The exhibition features examples of Groebel’s early television paintings, a selection that reflects on the variations of painterly marks the machine produced at first. In the 2000’s when television companies introduced subscription models, Groebel started using his own imagery for source material. Included in the exhibition are two multi panel paintings, Collective Memories and Virgins – both deriving from his own imagery. Also included are new paintings made with a new machine, here Groebel’s own photography is rendered with a pen connected to a machine, which uses the travelling salesman algorithm, where the drawn line never goes over itself as it creates the image incrementally. The film work Skull Hop features two animated skeletons caught in a dance macabre, and a soundtrack produced by musicians Matthias Mainz and Alexander Peterhaensel.

Groebel has never believed in the concept of content. By doing so, Groebel frees his works from the constraints of representation. Across his career and different media, he has repeatedly created parameters and conditions that allow for an intuitive mental workspace. For Groebel the work of the Situationists and the scores of John Cage are comparable constructions, especially how Cage asked his musicians to act without intention within the conditions he sets. Groebel’s work of the 1980s was created a decade before the first colour ink plotters and is in dialogue with artists such as Wade Guyton and Kelley Walker who also explore what it means to paint once you relinquish a brush. To experience Groebel’s work is to understand the cultural effects of the past and how they persist. The frozen tableaux quality of his paintings lends them the sense of being in media res, decontextualised, and extracted from a constant flow of signals. His practice resonates with our contemporary conditions by examining the allure and power of images. Suspended in a recursive time, his work actualises, as well as unpacks the psychological effects of our rampant image consumption. Groebel’s work across painting and moving image sears itself into the viewer’s mind.

Matthias Groebel (b. 1958, Aachen) lives and works in Cologne.
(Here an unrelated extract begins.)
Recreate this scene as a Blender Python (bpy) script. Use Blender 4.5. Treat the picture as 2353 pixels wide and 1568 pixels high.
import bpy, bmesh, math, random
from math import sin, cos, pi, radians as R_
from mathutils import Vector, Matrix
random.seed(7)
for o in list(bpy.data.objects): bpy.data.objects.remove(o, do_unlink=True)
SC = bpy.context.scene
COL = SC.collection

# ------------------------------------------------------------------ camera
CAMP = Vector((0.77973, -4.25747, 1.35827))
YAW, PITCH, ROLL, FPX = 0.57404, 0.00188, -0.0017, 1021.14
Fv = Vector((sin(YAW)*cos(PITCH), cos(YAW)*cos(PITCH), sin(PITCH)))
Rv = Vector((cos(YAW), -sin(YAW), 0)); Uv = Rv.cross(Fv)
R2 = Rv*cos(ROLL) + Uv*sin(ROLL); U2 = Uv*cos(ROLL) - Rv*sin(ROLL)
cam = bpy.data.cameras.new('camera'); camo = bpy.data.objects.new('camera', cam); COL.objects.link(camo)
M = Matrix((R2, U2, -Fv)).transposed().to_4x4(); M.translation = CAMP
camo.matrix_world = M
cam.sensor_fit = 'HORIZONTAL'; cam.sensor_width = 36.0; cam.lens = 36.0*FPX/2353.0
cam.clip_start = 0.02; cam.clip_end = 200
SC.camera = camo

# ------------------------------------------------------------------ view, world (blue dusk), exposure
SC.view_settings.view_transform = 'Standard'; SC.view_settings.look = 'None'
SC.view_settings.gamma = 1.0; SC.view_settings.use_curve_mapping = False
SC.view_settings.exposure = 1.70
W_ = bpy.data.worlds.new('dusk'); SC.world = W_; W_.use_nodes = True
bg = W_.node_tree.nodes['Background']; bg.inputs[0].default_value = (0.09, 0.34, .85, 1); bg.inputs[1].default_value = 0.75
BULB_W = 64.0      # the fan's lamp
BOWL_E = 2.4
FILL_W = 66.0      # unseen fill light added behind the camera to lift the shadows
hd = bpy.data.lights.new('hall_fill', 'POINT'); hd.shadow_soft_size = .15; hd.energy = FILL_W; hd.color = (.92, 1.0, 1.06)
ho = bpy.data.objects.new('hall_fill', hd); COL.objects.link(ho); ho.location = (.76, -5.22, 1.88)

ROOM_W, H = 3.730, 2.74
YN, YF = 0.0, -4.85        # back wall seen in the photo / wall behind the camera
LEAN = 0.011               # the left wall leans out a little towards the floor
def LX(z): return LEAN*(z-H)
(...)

Solo exhibitions include: chemical, Schiefe Zahne, Berlin; phantoms all around me, Gathering, London (both 2024); Ulrik, New York (2023); A Change in Weather (Broadcast Material 1989-2001), Kunstverein für die Rheinlande und Westfalen, Düsseldorf (2022); Avid Signals (Broadcast Material 1989–2001), Galerie Bernhard, Zurich (2021) Group exhibitions include: Machine Painting, Modern Art, London; new technologies, DREI, Cologne; 15th Gwangju Biennale, curated by Nicolas Bourriaud, Gwangju, South Korea; Multi-User Dungeon (MUD), curated by Simon Denny, Petzel Gallery, New York; Hoi Köln, Part 3: Albtraum Malerei, Kölnischer Kunstverein, Cologne (all 2024); and Tele-Gen, Kunstmuseum Liechtenstein (2016).